I've had The Gargoyle parked in my TBR/in-progress bin since it was released. I was intrigued by the concept and since Umberto Eco's The Name of the Rose is a favorite of mine I thought this would be a fun read. I was a little incorrect.
It's not a very good read; the concept is particularly engaging but the actual writing does at times read like poorly executed pornographic film dialogue (perhaps that was the idea as the unnamed narrator is/was a rich man by way of the porn industry). I really like the bones of this book - the intertwining of mysticism and death, the inclusion of the manuscript and sculpture work, the concept of physical versus spiritual beauty - but I feel like the narrative of the story got all jumbled. All the ancillary ghosts get all jumbled up with The Inferno and it doesn't quite make all that much sense.
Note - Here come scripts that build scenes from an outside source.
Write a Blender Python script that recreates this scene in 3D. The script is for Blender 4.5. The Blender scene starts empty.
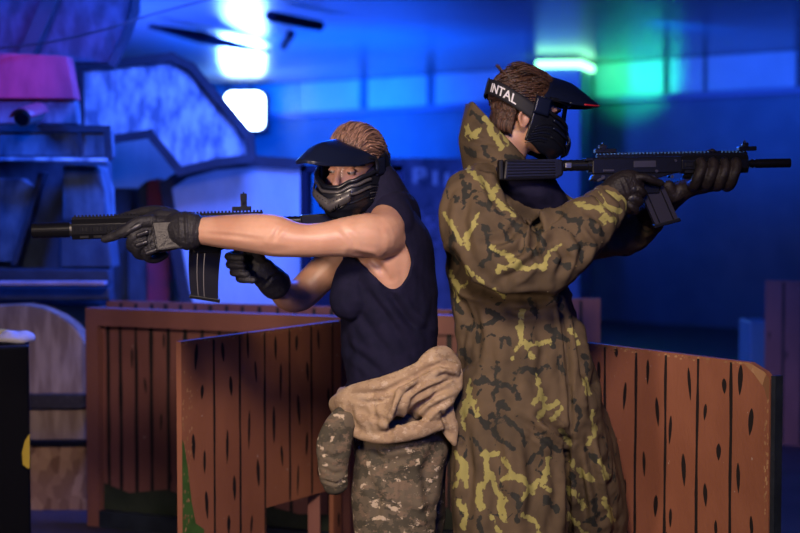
import bpy, bmesh, math, random
import numpy as np
from mathutils import Vector, Matrix, noise, Quaternion
random.seed(7)
SC = bpy.context.scene
COL = SC.collection
PI = math.pi
F = 1450.0                     # focal length in pixels of an 800 px wide frame
CAMZ = 1.4
PITCH = math.atan(66.5/F)      # camera looks slightly down
cp, sp = math.cos(PITCH), math.sin(PITCH)
V = Vector

def P(px, py, d):
    """world point seen at pixel px,py standing d metres down the room"""
    dx = (px-400)/F; dy = -(py-266.5)/F
    v = V((dx, cp+dy*sp, -sp+dy*cp))
    return V((0,0,CAMZ)) + v*(d/v.y)
def PX(co):
    """inverse of P (used to lay cloth patterns out on a garment's near side)"""
    x, y, z = co[0], co[1], co[2]-CAMZ
    zz = y*cp - z*sp; yy = y*sp + z*cp
    return 400+F*x/zz, 266.5-F*yy/zz
def M(px, d): return px*d/F      # pixels -> metres at distance d

# ---------------------------------------------------------------- materials
def mat(name, col, rough=.6, metal=0, col2=None, scale=8, bump=0, bscale=60, stretch=(1,1,1), spec=.5, detail=4, lo=.4, hi=.6, coat=0):
    m = bpy.data.materials.new(name); m.use_nodes = True
    nt = m.node_tree; n = nt.nodes; L = nt.links
    b = n['Principled BSDF']
    b.inputs['Base Color'].default_value = (*col, 1)
    b.inputs['Roughness'].default_value = rough
    b.inputs['Metallic'].default_value = metal
    b.inputs['Specular IOR Level'].default_value = spec
    if coat: b.inputs['Coat Weight'].default_value = coat
    tc = n.new('ShaderNodeTexCoord'); mp = n.new('ShaderNodeMapping')
    mp.inputs['Scale'].default_value = stretch
    L.new(tc.outputs['Object'], mp.inputs['Vector'])
    if col2 is not None:
        t = n.new('ShaderNodeTexNoise'); t.inputs['Scale'].default_value = scale; t.inputs['Detail'].default_value = detail
        L.new(mp.outputs['Vector'], t.inputs['Vector'])
        r = n.new('ShaderNodeValToRGB')
        r.color_ramp.elements[0].position = lo; r.color_ramp.elements[0].color = (*col, 1)
        r.color_ramp.elements[1].position = hi; r.color_ramp.elements[1].color = (*col2, 1)
        L.new(t.outputs['Fac'], r.inputs['Fac']); L.new(r.outputs['Color'], b.inputs['Base Color'])
    if bump:
        t = n.new('ShaderNodeTexNoise'); t.inputs['Scale'].default_value = bscale; t.inputs['Detail'].default_value = 5
        L.new(mp.outputs['Vector'], t.inputs['Vector'])
        bp = n.new('ShaderNodeBump'); bp.inputs['Strength'].default_value = bump; bp.inputs['Distance'].default_value = .01
        L.new(t.outputs['Fac'], bp.inputs['Height']); L.new(bp.outputs['Normal'], b.inputs['Normal'])
    return m
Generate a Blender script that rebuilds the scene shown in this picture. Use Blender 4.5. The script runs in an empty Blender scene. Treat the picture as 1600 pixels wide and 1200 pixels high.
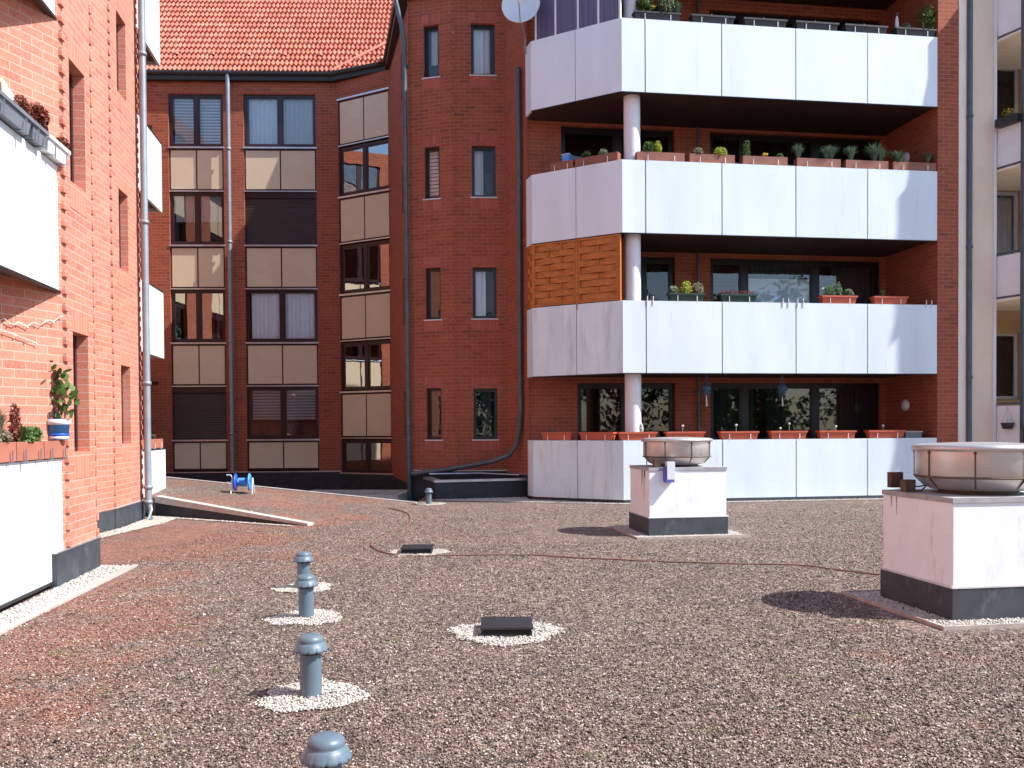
import bpy, math, random
import numpy as np
from mathutils import Vector, Matrix
R = math.radians
sc = bpy.context.scene
# ------------------------------------------------------------------ camera
cam = bpy.data.cameras.new("camera"); camo = bpy.data.objects.new("camera", cam)
sc.collection.objects.link(camo); sc.camera = camo
CF, CP, CR, CY0 = 1376.2, 0.017369, 0.006664, 693.3
fw = Vector((0, math.cos(CP), -math.sin(CP))); up = Vector((0, math.sin(CP), math.cos(CP))); rt = Vector((1, 0, 0))
rt2 = rt*math.cos(CR) - up*math.sin(CR); up2 = up*math.cos(CR) + rt*math.sin(CR)
camo.matrix_world = Matrix(((rt2.x, up2.x, -fw.x, 0), (rt2.y, up2.y, -fw.y, 0), (rt2.z, up2.z, -fw.z, 1.5), (0, 0, 0, 1)))
cam.sensor_width = 36; cam.lens = CF/1600*36; cam.shift_y = (CY0-600)/1600; cam.clip_end = 2000; cam.clip_start = .05
# ------------------------------------------------------------------ light
SUN_EL = 47.5; SX, SY = 0.980, -0.205
w = bpy.data.worlds.new("World"); sc.world = w; w.use_nodes = True
nt = w.node_tree; nt.nodes.clear()
sky = nt.nodes.new('ShaderNodeTexSky'); sky.sky_type = 'NISHITA'; sky.sun_disc = False
sky.sun_elevation = R(SUN_EL); sky.sun_rotation = math.atan2(SX, SY); sky.air_density = 1.0; sky.dust_density = .6; sky.ozone_density = 2.0
bg = nt.nodes.new('ShaderNodeBackground'); bg.inputs[1].default_value = .15
wo = nt.nodes.new('ShaderNodeOutputWorld'); nt.links.new(sky.outputs[0], bg.inputs[0]); nt.links.new(bg.outputs[0], wo.inputs[0])
sl = bpy.data.lights.new("sun", 'SUN'); sl.energy = 4.8; sl.angle = R(.53); sl.color = (1, .97, .93)
so = bpy.data.objects.new("sun", sl); sc.collection.objects.link(so)
sd = Vector((SX*math.cos(R(SUN_EL)), SY*math.cos(R(SUN_EL)), math.sin(R(SUN_EL))))
so.rotation_euler = sd.to_track_quat('Z', 'Y').to_euler(); so.location = (30, -5, 30)
sc.view_settings.view_transform = 'Standard'; sc.view_settings.look = 'None'; sc.view_settings.exposure = .75; sc.view_settings.gamma = 1
sc.render.engine = 'CYCLES'
sc.cycles.max_bounces = 7; sc.cycles.transparent_max_bounces = 12

# ------------------------------------------------------------------ materials
def newmat(name):
    m = bpy.data.materials.new(name); m.use_nodes = True; n = m.node_tree; n.nodes.clear()
    o = n.nodes.new('ShaderNodeOutputMaterial'); b = n.nodes.new('ShaderNodeBsdfPrincipled'); n.links.new(b.outputs[0], o.inputs[0])
    return m, n, b
def N(n, t, **k):
    x = n.nodes.new(t)
    for a, v in k.items(): setattr(x, a, v)
    return x
def ramp(n, src, stops, interp='LINEAR'):
    r = N(n, 'ShaderNodeValToRGB'); r.color_ramp.interpolation = interp
    e = r.color_ramp.elements
    while len(e) < len(stops): e.new(.5)
    for i, (p, c) in enumerate(stops):
        e[i].position = p; e[i].color = (*c, 1) if len(c) == 3 else c
    n.links.new(src, r.inputs[0]); return r.outputs[0]
def mix(n, f, a, b, mode='MIX'):
    m = N(n, 'ShaderNodeMix', data_type='RGBA', blend_type=mode)
    for s, v in ((m.inputs[0], f), (m.inputs[6], a), (m.inputs[7], b)):
        if isinstance(v, (int, float)): s.default_value = v
        elif isinstance(v, tuple): s.default_value = (*v, 1)
        else: n.links.new(v, s)
    return m.outputs[2]
def coord(n, kind='Object', scale=(1, 1, 1)):
    c = N(n, 'ShaderNodeTexCoord'); mp = N(n, 'ShaderNodeMapping'); mp.inputs[3].default_value = scale
    n.links.new(c.outputs[kind], mp.inputs[0]); return mp.outputs[0]
def noise(n, v, scale, detail=4, rough=.55):
    x = N(n, 'ShaderNodeTexNoise'); x.inputs['Scale'].default_value = scale; x.inputs['Detail'].default_value = detail
    x.inputs['Roughness'].default_value = rough; n.links.new(v, x.inputs['Vector']); return x.outputs[0]
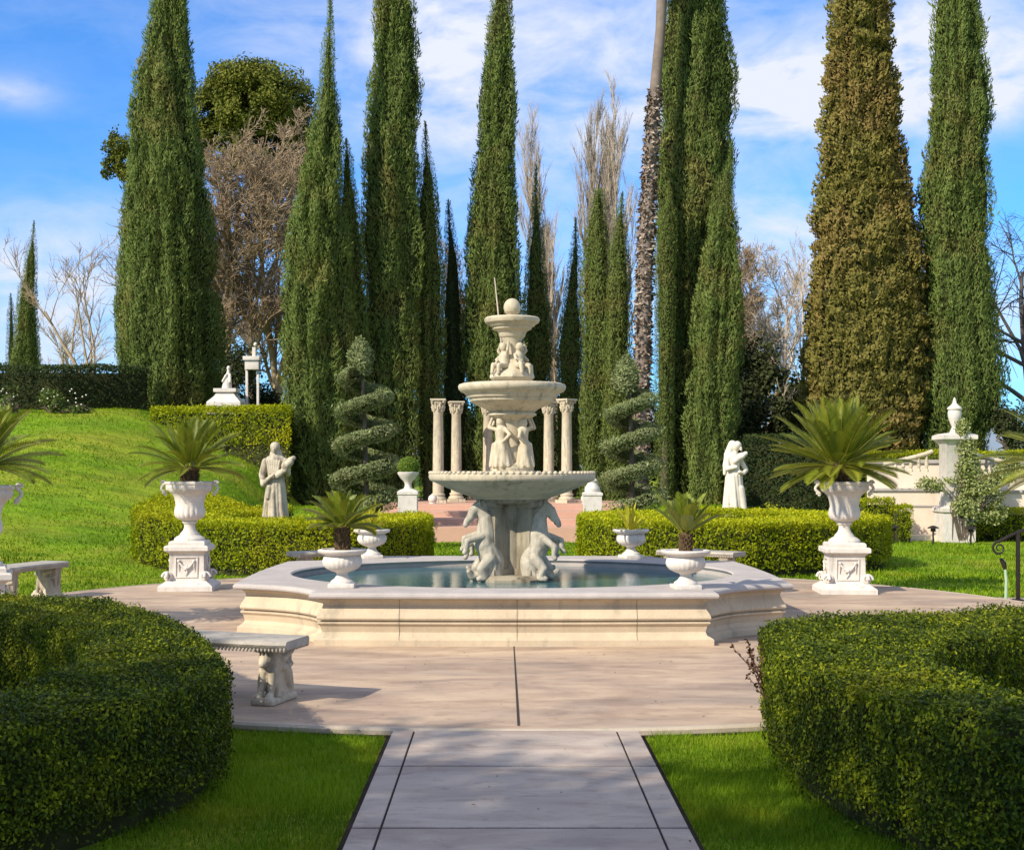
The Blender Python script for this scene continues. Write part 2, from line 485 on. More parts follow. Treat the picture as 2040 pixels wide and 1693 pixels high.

I keep thinking The Gargoyle was about 100 pages too long, that a great deal of the narrative meandering could have been streamlined. In the end, the major denoument of the story wasn't that hard to guess but it does leave more questions than answers - so not that satisfying. This book was supposed to be one of my favorites of 2008, a great story about a horribly burned porn star who becomes entangled with a questionably-sane woman who believes the two knew each other in 14-century Germany, but it just kept languishing on my TBR pile with a bookmark sticking out of the top, marking where I'd last gotten distracted. An enforced snowday caused me to resurrect the poor thing and finish it off.